One says “private drive” in florescent orange letters. The other shows
a silhouette of a horse and rider with a large line slashing through it.
Brockman put up the gates around Thanksgiving to block a path that
runs through her property from the end of Birch Drive to the winding
trails of the Back Bay.
She says the barricades -- two metal barriers, and one made out of
sticks -- are supposed to address a liability concern raised by the
injury of an equestrian last year.
But Brockman’s gates have incensed a large group of horse riders,
bicyclists and walkers who were accustomed to using the path to get to
the bay. They’re pushing the county, the city of Newport Beach and the
California Department of Fish and Game to reopen the path, arguing that
public rights are being trampled.
“They can’t just say, ‘OK, you closed it off, it’s yours,”’ said Santa
Ana Heights resident Jim Auster. “They have a responsibility to protect
public access here.”
Auster and other residents argue that an easement exists granting a
public right of way across Brockman’s property. It explicitly allows for
pedestrian and bicycle access, Auster said, and the equestrian use is an
“implied dedication” because it has been going on for years.
Brockman disagrees. She argues that the easement is not on her
property but at the end of Mesa Drive. And the fact that horse riders
have been using her trail in the past doesn’t mean they have the right to
continue doing so now.
The earnest arguments of the public access proponents don’t faze
Brockman. They can sue, she said, if they’re convinced they know what
they’re talking about. And in the meantime, if they try to take their
horses down the path, she’ll call the police.
“Whatever the courts decide, we’re happy to live with,” she said.

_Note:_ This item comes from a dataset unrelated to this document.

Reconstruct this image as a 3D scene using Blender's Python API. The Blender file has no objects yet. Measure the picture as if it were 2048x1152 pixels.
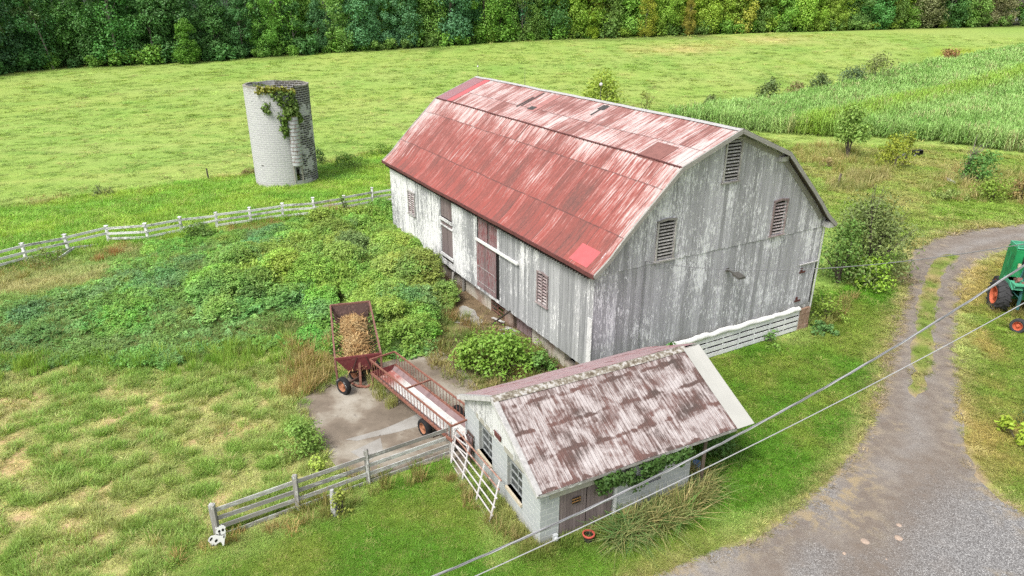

After speaking briefly about the path last week, Brockman did not
respond to attempts to contact her again.
The county’s position doesn’t clarify much in the muddled debate.
“It’s a limited easement,” said Josh McDonell, community and
government affairs officer for Orange County. “We don’t really think we
can stop the property owner from installing the gates as long as our
flood-control access is not impeded, and it’s not.”

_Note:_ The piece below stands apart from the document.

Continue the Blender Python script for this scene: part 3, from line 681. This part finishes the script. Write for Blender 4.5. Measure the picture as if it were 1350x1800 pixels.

McDonell said, though, that the state Department of Fish and Game may
view the matter differently.
Representatives for Fish and Game could not be reached for comment.
Brockman’s motivation for erecting the gates, she said, is a lawsuit
filed Oct. 4 on behalf of an equestrian who was injured in December 1999
on Mesa Drive. The $750,000 suit accuses Brockman, along with Newport
Beach and Orange County, of contributing to an unsafe situation for horse
riders along Mesa Drive.
As they stand now, Brockman’s gates don’t keep out pedestrians or
bicyclists. But horses must travel to the end of Mesa Drive, a few
hundred yards away, to get to the Back Bay.
Auster said he thinks this arrangement is, if anything, less safe than
it was before.
And the court battle Brockman invites, he said, is all too likely if
she will not voluntarily remove the gates.
“It put us on notice that we better take some action,” Auster said.